[Data shown]
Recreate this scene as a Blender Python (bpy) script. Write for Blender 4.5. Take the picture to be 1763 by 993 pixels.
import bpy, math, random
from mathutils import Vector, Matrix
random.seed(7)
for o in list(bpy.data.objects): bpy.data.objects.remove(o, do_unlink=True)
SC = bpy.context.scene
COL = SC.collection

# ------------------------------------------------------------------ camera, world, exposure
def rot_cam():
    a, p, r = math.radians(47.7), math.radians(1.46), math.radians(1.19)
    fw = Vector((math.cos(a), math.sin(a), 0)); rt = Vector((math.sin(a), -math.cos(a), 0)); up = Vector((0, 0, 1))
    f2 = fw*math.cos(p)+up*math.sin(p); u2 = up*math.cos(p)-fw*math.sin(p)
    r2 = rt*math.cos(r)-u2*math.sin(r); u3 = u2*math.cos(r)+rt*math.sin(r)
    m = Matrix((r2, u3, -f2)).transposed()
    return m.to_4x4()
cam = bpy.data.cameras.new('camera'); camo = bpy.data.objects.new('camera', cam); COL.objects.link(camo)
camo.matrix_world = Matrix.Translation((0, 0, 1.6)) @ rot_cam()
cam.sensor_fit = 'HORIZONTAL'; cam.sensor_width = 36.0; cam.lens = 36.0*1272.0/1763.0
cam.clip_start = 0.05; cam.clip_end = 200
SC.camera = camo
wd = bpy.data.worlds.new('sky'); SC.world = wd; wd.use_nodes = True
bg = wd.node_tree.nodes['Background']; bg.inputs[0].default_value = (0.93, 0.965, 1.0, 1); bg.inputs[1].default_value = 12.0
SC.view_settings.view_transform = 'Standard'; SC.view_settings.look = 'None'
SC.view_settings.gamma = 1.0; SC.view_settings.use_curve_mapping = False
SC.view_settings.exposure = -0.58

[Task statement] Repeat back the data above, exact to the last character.

[Solution to the exercise]
Recreate this scene as a Blender Python (bpy) script. Write for Blender 4.5. Take the picture to be 1763 by 993 pixels.
import bpy, math, random
from mathutils import Vector, Matrix
random.seed(7)
for o in list(bpy.data.objects): bpy.data.objects.remove(o, do_unlink=True)
SC = bpy.context.scene
COL = SC.collection

# ------------------------------------------------------------------ camera, world, exposure
def rot_cam():
    a, p, r = math.radians(47.7), math.radians(1.46), math.radians(1.19)
    fw = Vector((math.cos(a), math.sin(a), 0)); rt = Vector((math.sin(a), -math.cos(a), 0)); up = Vector((0, 0, 1))
    f2 = fw*math.cos(p)+up*math.sin(p); u2 = up*math.cos(p)-fw*math.sin(p)
    r2 = rt*math.cos(r)-u2*math.sin(r); u3 = u2*math.cos(r)+rt*math.sin(r)
    m = Matrix((r2, u3, -f2)).transposed()
    return m.to_4x4()
cam = bpy.data.cameras.new('camera'); camo = bpy.data.objects.new('camera', cam); COL.objects.link(camo)
camo.matrix_world = Matrix.Translation((0, 0, 1.6)) @ rot_cam()
cam.sensor_fit = 'HORIZONTAL'; cam.sensor_width = 36.0; cam.lens = 36.0*1272.0/1763.0
cam.clip_start = 0.05; cam.clip_end = 200
SC.camera = camo
wd = bpy.data.worlds.new('sky'); SC.world = wd; wd.use_nodes = True
bg = wd.node_tree.nodes['Background']; bg.inputs[0].default_value = (0.93, 0.965, 1.0, 1); bg.inputs[1].default_value = 12.0
SC.view_settings.view_transform = 'Standard'; SC.view_settings.look = 'None'
SC.view_settings.gamma = 1.0; SC.view_settings.use_curve_mapping = False
SC.view_settings.exposure = -0.58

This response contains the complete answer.